A História Oral, consistia numa amálgama anárquica (tal como a vida) de histórias como a da velha búlgara que tinha sido gerente de um bordel e traficante de droga a mando do marido, antes de chegar a cozinheira num hotel barato; ou aquela de Side-Bet Benny Atlschuler, dono de um restaurante, apostador em corridas de cavalos, que morreu de tétano depois de ser ter espetado com um picador de gelo enferrujado; ou ainda a história que ouviu de um marinheiro acerca de leprosos bêbados que dançavam e cantavam numa praia das Caraíbas; ou o seu relato pessoal do tempo que passou em reservas de índios a medir-lhes o crânio, com o intuito de estudar o apuramento das raças; continha também divagações sobre as pulgas dos albergues de sem-abrigo, o fecho éclair, o efeito castrador que a máquina de escrever tem no escritor e a importância dos tomates no descarrilamento de comboios no sul dos estados unidos; contava ainda os mexericos sociais, aventuras sexuais e debates intelectuais dos habitantes da Village.
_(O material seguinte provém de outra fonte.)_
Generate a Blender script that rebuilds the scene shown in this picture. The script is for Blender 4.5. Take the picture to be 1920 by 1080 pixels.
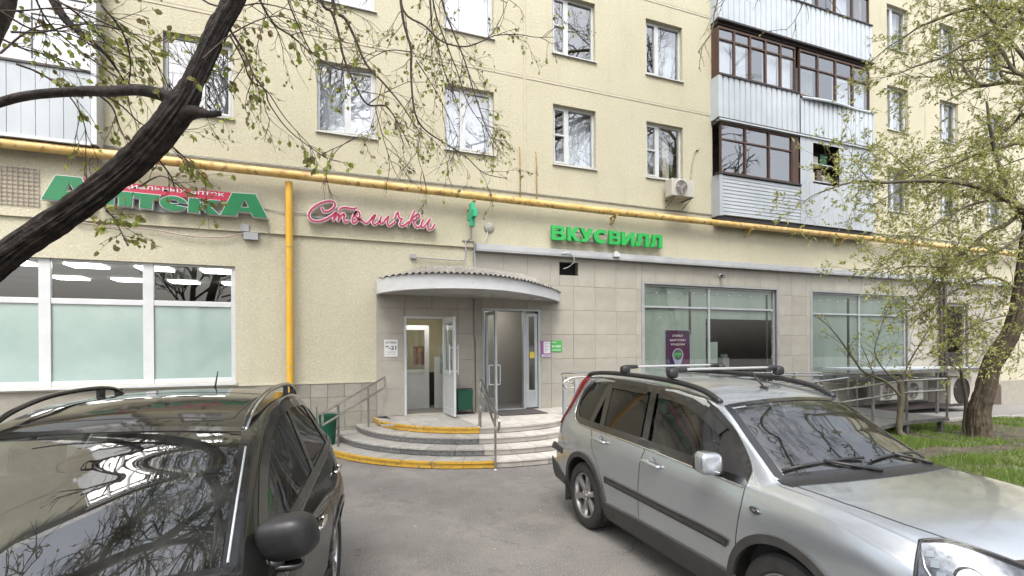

A História Oral seria um monumento literário e histórico, um mapa à escala real, da Nova York de meados do sec. XX. Não admira que poetas reconhecidos como Ezra Pound e E.E.Cummings se tenham interessado por este projecto.



Joseph Mitchell é o jornalista que celebrizou Gould num artigo para a rubrica “Perfis” da revista The New Yorker. Esse artigo é reproduzido no primeiro capítulo deste livro, “O Professor Gaivota”.

A sua escrita é bem calibrada, jornalística mas não sensaborona, criativa e elegante. Faz-nos andar com Joe Gould na ponta dos dedos da primeira à última página, ao ritmo frenético da sua existência: “Vivo mais num ano do que o comum dos mortais em dez.” Rimo-nos com ele, irritamo-nos, desiludimo-nos, amamo-lo e rejeitamo-lo, ao sabor da pena de Mitchell. Devorei-o numa tarde e sei que um dia voltarei a pegar nele, de tal forma apaixonou-me a sua leitura.

Após a morte de Joe Gould, em 1957, Joseph Mitchell decidiu revelar-nos o seu segredo. Para o descobrirem terão que ler o segundo capítulo, aquele que dá o nome ao livro.